3 out of 5 STARS
SCREENED AT THE 2010 BOSTON FILM FESTIVAL:
"Welcome to the Rileys" is not a tremendously complicated movie, but it is somewhat elegant in its construction.
Its characters, their backgrounds, and their actions fit together like two components of a model whose pieces have been precisely manufactured to have complementary shapes, which in a certain way is what they are. Still, the filmmakers do a good enough job of disguising some of the seams, keeping it from looking too prefabricated.
It's been a few years since the Rileys' daughter Emily died, and neither of them are really in good shape. Lois (Melissa Leo) has become acutely agoraphobic, never leaving the house; Doug (James Gandolfini) has settled on a different routine, one centered around a Thursday night poker game, followed by waffles at an all-night diner, followed by a tryst with waitress Vivian (Eisa Davis). This time, he mentions to her that he's got a business trip to New Orleans soon; would she like to come? Once there, though, someone else catches his eye: Mallory (Kristen Stewart), an runaway teen stripper who stirs his paternal instincts. When he sells his business to stay down there after the convention, Lois realizes that this may be it unless she does something.

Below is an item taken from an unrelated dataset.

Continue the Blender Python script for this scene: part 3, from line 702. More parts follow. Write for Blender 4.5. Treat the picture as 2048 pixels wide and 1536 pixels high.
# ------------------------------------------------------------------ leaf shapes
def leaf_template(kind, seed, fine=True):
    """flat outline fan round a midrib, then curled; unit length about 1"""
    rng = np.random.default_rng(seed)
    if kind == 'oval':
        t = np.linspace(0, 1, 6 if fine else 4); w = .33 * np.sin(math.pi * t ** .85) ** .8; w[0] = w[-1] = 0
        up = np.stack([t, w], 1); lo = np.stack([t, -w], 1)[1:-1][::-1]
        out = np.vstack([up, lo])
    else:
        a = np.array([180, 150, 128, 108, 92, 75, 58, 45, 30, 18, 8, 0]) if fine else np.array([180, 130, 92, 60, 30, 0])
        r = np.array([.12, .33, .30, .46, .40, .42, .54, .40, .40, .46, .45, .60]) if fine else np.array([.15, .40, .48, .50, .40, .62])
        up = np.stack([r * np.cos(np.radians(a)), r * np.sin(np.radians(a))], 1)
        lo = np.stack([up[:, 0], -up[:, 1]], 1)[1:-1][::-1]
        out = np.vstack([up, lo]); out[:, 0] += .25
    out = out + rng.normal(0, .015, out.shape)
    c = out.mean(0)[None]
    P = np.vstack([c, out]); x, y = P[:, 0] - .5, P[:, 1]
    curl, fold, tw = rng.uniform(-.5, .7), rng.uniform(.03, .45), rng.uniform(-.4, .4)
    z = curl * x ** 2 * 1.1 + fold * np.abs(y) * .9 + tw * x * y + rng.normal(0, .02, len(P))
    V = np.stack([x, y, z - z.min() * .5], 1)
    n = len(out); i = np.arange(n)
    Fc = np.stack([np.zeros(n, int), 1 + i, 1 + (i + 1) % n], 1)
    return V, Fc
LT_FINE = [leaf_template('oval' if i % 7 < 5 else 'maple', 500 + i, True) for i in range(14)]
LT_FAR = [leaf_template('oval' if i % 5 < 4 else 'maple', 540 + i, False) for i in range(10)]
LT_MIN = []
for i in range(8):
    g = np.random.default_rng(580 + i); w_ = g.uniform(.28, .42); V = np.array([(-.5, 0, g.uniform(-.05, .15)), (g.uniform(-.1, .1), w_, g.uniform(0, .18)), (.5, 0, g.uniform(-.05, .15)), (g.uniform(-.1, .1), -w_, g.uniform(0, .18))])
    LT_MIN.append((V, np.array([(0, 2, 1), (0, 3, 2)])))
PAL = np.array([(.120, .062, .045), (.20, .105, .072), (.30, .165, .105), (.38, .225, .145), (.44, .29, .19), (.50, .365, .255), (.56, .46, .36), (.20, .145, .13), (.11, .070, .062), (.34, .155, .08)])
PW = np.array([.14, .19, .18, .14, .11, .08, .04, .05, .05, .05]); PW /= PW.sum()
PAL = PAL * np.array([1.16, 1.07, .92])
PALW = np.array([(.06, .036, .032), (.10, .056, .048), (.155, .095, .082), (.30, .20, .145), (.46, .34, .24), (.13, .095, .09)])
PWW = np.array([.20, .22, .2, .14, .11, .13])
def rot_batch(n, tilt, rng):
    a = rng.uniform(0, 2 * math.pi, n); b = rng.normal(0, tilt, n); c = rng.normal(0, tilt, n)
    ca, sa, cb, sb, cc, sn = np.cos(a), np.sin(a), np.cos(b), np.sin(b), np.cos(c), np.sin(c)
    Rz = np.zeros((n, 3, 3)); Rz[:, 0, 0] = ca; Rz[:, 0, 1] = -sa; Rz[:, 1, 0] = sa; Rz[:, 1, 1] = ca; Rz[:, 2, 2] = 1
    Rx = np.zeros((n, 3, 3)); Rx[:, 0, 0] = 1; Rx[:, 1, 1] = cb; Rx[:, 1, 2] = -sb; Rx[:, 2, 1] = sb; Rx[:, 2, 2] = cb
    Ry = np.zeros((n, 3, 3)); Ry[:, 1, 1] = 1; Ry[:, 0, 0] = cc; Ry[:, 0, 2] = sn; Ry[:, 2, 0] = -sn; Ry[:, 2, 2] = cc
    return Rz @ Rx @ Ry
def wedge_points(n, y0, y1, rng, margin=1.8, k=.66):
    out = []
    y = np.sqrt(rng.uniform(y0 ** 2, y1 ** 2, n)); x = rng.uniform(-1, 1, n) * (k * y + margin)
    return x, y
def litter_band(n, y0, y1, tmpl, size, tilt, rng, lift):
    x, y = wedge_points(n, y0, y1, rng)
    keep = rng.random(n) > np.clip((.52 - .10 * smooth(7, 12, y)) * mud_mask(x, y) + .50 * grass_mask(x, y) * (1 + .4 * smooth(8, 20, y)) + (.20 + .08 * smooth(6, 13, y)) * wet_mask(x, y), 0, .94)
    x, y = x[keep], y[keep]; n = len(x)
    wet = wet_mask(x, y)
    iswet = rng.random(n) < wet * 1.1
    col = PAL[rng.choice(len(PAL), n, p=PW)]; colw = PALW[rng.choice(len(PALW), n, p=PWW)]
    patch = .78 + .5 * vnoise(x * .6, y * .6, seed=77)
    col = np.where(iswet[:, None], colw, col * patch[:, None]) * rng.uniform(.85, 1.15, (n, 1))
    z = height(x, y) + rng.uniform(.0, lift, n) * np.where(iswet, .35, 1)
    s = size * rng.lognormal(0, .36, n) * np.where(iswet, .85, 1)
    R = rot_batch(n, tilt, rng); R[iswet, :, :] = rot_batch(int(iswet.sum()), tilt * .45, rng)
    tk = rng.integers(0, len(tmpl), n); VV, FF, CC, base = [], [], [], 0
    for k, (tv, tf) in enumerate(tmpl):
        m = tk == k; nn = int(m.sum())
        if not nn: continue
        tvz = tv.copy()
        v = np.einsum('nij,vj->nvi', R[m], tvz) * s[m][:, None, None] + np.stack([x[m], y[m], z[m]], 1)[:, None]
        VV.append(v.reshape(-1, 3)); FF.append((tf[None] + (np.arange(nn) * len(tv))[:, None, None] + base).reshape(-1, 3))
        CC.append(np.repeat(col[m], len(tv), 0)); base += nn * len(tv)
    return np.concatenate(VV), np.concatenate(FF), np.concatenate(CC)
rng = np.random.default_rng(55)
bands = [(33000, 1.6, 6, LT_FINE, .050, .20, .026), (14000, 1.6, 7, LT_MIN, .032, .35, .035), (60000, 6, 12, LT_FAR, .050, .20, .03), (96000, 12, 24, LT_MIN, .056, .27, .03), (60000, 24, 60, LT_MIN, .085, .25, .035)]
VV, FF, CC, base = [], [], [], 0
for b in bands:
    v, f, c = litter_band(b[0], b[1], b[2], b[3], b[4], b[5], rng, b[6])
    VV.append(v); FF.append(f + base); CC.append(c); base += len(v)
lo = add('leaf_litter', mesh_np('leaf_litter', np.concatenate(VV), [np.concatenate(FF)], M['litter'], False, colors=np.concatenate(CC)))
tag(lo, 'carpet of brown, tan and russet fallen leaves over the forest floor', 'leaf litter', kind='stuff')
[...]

What writer Ken Hixon is going for here is pretty obvious - these people have gaps in their lives that the others can fill, although the Rileys are soon going to realize that Mallory isn't Emily. It's constructed fairly well, though. The trigger for Lois's agoraphobia is very basic, but Hixon and director Jake Scott let the audience make the connection rather than force it.
Doug has a gratifyingly similar reaction to the audience upon seeing a pre-purchased cemetery plot. Scott and Hixon deftly avoid pointing out that Mallory allowing Doug to pay for the privilege of looking out for her is not far off from the stripping and prostitution that she regularly engages in, which would likely make the movie creepier than intended, but the idea is there to chew on if the viewer wants to.
For all that the larger structure of the movie is well-formed, with fitting parallels and metaphors, it occasionally hits some rather strange notes. Lois's attempts to leave the house are played as broad slapstick, sharply undercutting the desperation she must be feeling and making a character we need to respect look foolish besides. Similarly, Doug's first encounters with Mallory seem rather forced; a strip club seems and odd place to be writing in a notebook, seemingly annoyed by the disrobing young women trying to get his attention. It indicates something odd in Doug's head that bears investigation that doesn't happen. On the other end, there's something a bit off-putting about how, as the film goes on, Mallory is treated less as an individual with her own problems and strengths and more as a catalyst for the Rileys to deal with their issues.
The cast does well enough in their roles, although this movie isn't likely to be a career highlight for any of them. Gandolfini gives Doug the feel of someone who has attained a fair amount of success by hard work but has retained a certain amount of blue-collar openness. He's generally warm, but there's also a bitter, demanding side that can come out. Leo (with make-up and hairdo that makes me wonder if the producers originally wanted to cast Helen Mirren) does well in not over-emphasizing Lois's phobias in the first half, but letting her seem normal in her home territory. She's good enough that the forced comedy and surprising functionality in the outside world after five or six years in her house seem believable. Kristen Stewart also turns in decent work as Mallory; even as she gets pushed from lead to supporting character over the course of the movie, she keeps the girl an consistent but changing individual.
Between them, the cast and crew make a tidy-though-enjoyable drama which uses its New Orleans setting well without making it a NOLA-specific story. It's got decent performances, although I suspect that the actors could have delivered even more had the movie left some of its fits a little less perfect and polished its rough patches a little more.